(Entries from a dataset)

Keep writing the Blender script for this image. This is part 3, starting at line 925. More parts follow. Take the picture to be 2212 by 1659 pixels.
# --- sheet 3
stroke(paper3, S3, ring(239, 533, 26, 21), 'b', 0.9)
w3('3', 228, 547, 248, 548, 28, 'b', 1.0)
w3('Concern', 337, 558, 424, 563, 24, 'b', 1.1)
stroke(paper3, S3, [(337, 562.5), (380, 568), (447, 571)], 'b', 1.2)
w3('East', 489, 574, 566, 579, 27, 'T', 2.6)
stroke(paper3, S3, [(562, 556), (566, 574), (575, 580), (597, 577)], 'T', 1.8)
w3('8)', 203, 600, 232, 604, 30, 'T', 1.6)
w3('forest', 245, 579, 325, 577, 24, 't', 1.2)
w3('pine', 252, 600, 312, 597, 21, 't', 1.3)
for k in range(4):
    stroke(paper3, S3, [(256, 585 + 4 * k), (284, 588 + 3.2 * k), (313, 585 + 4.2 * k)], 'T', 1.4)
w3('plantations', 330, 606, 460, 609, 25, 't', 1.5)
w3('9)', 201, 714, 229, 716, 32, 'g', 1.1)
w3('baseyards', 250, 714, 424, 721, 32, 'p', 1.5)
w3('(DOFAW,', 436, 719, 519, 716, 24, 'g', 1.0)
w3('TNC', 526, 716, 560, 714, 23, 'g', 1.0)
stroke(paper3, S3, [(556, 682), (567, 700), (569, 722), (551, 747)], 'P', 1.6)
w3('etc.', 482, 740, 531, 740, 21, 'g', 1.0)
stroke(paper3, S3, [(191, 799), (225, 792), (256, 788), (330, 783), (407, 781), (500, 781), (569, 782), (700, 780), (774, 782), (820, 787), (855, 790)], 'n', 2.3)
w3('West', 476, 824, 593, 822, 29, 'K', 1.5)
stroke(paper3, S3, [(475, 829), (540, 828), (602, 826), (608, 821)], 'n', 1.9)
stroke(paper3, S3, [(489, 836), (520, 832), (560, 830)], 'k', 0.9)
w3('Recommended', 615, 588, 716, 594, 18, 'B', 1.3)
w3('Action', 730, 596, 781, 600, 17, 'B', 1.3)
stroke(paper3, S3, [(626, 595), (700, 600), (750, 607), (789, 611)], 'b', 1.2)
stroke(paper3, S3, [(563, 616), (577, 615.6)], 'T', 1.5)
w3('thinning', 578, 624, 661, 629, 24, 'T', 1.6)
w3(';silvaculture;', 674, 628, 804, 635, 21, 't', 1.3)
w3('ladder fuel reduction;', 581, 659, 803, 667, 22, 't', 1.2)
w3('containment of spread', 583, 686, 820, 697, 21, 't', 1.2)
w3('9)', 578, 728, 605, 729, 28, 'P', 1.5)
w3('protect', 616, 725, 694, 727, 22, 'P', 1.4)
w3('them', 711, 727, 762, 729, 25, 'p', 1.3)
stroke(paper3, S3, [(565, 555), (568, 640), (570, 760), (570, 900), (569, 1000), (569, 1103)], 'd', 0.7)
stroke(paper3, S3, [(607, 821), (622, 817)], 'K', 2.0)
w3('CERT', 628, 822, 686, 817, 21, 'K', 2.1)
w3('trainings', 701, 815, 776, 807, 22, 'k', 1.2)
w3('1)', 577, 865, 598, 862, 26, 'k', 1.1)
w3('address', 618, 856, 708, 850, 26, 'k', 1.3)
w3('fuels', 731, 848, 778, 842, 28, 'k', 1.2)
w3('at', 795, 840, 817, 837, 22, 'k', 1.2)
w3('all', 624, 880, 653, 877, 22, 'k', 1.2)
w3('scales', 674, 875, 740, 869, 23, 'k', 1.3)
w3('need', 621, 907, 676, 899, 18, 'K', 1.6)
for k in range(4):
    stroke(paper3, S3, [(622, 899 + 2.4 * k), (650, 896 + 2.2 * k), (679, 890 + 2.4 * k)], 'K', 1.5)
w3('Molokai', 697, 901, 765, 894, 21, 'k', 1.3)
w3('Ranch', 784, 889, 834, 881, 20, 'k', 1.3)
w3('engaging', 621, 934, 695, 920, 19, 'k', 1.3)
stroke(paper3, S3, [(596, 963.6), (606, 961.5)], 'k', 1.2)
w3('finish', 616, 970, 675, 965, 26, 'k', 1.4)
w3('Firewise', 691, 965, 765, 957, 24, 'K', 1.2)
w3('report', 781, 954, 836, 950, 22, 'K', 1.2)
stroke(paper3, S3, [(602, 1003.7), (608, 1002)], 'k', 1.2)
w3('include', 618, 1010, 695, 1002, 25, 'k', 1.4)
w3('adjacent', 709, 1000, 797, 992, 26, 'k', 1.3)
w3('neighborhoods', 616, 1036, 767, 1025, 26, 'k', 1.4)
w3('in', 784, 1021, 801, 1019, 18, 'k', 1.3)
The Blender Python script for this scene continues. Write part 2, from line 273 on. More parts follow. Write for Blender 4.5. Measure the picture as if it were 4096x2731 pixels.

Stated exercise — Transcribe all the entries, keeping each one exactly as it is.

Correct answer —
Keep writing the Blender script for this image. This is part 3, starting at line 925. More parts follow. Take the picture to be 2212 by 1659 pixels.
# --- sheet 3
stroke(paper3, S3, ring(239, 533, 26, 21), 'b', 0.9)
w3('3', 228, 547, 248, 548, 28, 'b', 1.0)
w3('Concern', 337, 558, 424, 563, 24, 'b', 1.1)
stroke(paper3, S3, [(337, 562.5), (380, 568), (447, 571)], 'b', 1.2)
w3('East', 489, 574, 566, 579, 27, 'T', 2.6)
stroke(paper3, S3, [(562, 556), (566, 574), (575, 580), (597, 577)], 'T', 1.8)
w3('8)', 203, 600, 232, 604, 30, 'T', 1.6)
w3('forest', 245, 579, 325, 577, 24, 't', 1.2)
w3('pine', 252, 600, 312, 597, 21, 't', 1.3)
for k in range(4):
    stroke(paper3, S3, [(256, 585 + 4 * k), (284, 588 + 3.2 * k), (313, 585 + 4.2 * k)], 'T', 1.4)
w3('plantations', 330, 606, 460, 609, 25, 't', 1.5)
w3('9)', 201, 714, 229, 716, 32, 'g', 1.1)
w3('baseyards', 250, 714, 424, 721, 32, 'p', 1.5)
w3('(DOFAW,', 436, 719, 519, 716, 24, 'g', 1.0)
w3('TNC', 526, 716, 560, 714, 23, 'g', 1.0)
stroke(paper3, S3, [(556, 682), (567, 700), (569, 722), (551, 747)], 'P', 1.6)
w3('etc.', 482, 740, 531, 740, 21, 'g', 1.0)
stroke(paper3, S3, [(191, 799), (225, 792), (256, 788), (330, 783), (407, 781), (500, 781), (569, 782), (700, 780), (774, 782), (820, 787), (855, 790)], 'n', 2.3)
w3('West', 476, 824, 593, 822, 29, 'K', 1.5)
stroke(paper3, S3, [(475, 829), (540, 828), (602, 826), (608, 821)], 'n', 1.9)
stroke(paper3, S3, [(489, 836), (520, 832), (560, 830)], 'k', 0.9)
w3('Recommended', 615, 588, 716, 594, 18, 'B', 1.3)
w3('Action', 730, 596, 781, 600, 17, 'B', 1.3)
stroke(paper3, S3, [(626, 595), (700, 600), (750, 607), (789, 611)], 'b', 1.2)
stroke(paper3, S3, [(563, 616), (577, 615.6)], 'T', 1.5)
w3('thinning', 578, 624, 661, 629, 24, 'T', 1.6)
w3(';silvaculture;', 674, 628, 804, 635, 21, 't', 1.3)
w3('ladder fuel reduction;', 581, 659, 803, 667, 22, 't', 1.2)
w3('containment of spread', 583, 686, 820, 697, 21, 't', 1.2)
w3('9)', 578, 728, 605, 729, 28, 'P', 1.5)
w3('protect', 616, 725, 694, 727, 22, 'P', 1.4)
w3('them', 711, 727, 762, 729, 25, 'p', 1.3)
stroke(paper3, S3, [(565, 555), (568, 640), (570, 760), (570, 900), (569, 1000), (569, 1103)], 'd', 0.7)
stroke(paper3, S3, [(607, 821), (622, 817)], 'K', 2.0)
w3('CERT', 628, 822, 686, 817, 21, 'K', 2.1)
w3('trainings', 701, 815, 776, 807, 22, 'k', 1.2)
w3('1)', 577, 865, 598, 862, 26, 'k', 1.1)
w3('address', 618, 856, 708, 850, 26, 'k', 1.3)
w3('fuels', 731, 848, 778, 842, 28, 'k', 1.2)
w3('at', 795, 840, 817, 837, 22, 'k', 1.2)
w3('all', 624, 880, 653, 877, 22, 'k', 1.2)
w3('scales', 674, 875, 740, 869, 23, 'k', 1.3)
w3('need', 621, 907, 676, 899, 18, 'K', 1.6)
for k in range(4):
    stroke(paper3, S3, [(622, 899 + 2.4 * k), (650, 896 + 2.2 * k), (679, 890 + 2.4 * k)], 'K', 1.5)
w3('Molokai', 697, 901, 765, 894, 21, 'k', 1.3)
w3('Ranch', 784, 889, 834, 881, 20, 'k', 1.3)
w3('engaging', 621, 934, 695, 920, 19, 'k', 1.3)
stroke(paper3, S3, [(596, 963.6), (606, 961.5)], 'k', 1.2)
w3('finish', 616, 970, 675, 965, 26, 'k', 1.4)
w3('Firewise', 691, 965, 765, 957, 24, 'K', 1.2)
w3('report', 781, 954, 836, 950, 22, 'K', 1.2)
stroke(paper3, S3, [(602, 1003.7), (608, 1002)], 'k', 1.2)
w3('include', 618, 1010, 695, 1002, 25, 'k', 1.4)
w3('adjacent', 709, 1000, 797, 992, 26, 'k', 1.3)
w3('neighborhoods', 616, 1036, 767, 1025, 26, 'k', 1.4)
w3('in', 784, 1021, 801, 1019, 18, 'k', 1.3)
The Blender Python script for this scene continues. Write part 2, from line 273 on. More parts follow. Write for Blender 4.5. Measure the picture as if it were 4096x2731 pixels.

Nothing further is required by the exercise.